Usually, I'm asked about Alan Liu when I talk about my work. So every now and then I venture over to UC Santa Barbara to see what he's up to (no doubt he is not venturing over here to see what I am up to). One of Liu's courses begins with the statement that it will deal with the information economy through (among other things), our "sense of culture (the culture of 'cool,' it has been called)." What does Liu mean when he describes "our culture" as cool? Based on what he is asking students to do, he can't mean what I mean.
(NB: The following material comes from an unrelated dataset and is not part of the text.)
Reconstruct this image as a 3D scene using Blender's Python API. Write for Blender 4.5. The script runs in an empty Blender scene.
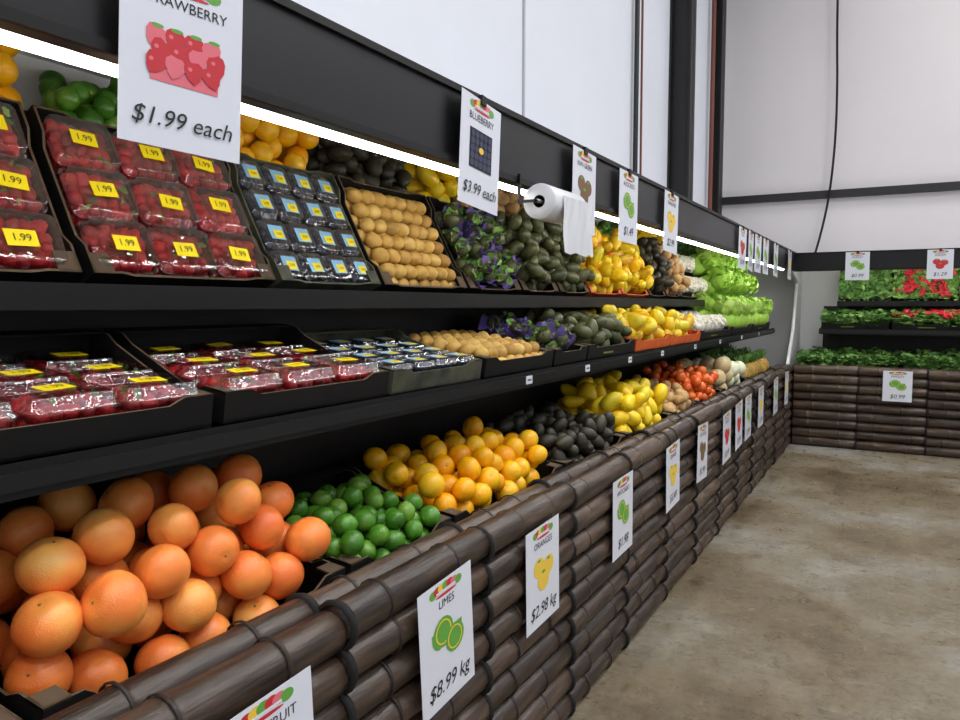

Term papers, exams, and lectures are not central to cool. If Liu uses cool to mean the interconnected, juxtaposed, remixed, dub world of information delivery, production, and storage, then why is he using print based logic to structure his course? Imagine the students in this course being told what cool does to information but never asked to use cool to construct information. And since this course comes with discussion sessions (taught by a TA, I assume), I imagine Liu doing a great deal of lecturing, a very non-digital (or cool) way of working. Another good example of Liu's that I often use is his usage of the list to create information networks - even though the list, as Jack Goody notes, is the product of print culture.
This is an excellent example of the gaps we find today between digital work an the univeristy. The university (represented here by Liu) is fascinated with digital culture. But it wants to work with digital culture using the tools invented in print (like the exam or midterm). The university still struggles to make the next necessary step in rethinking its apparatus.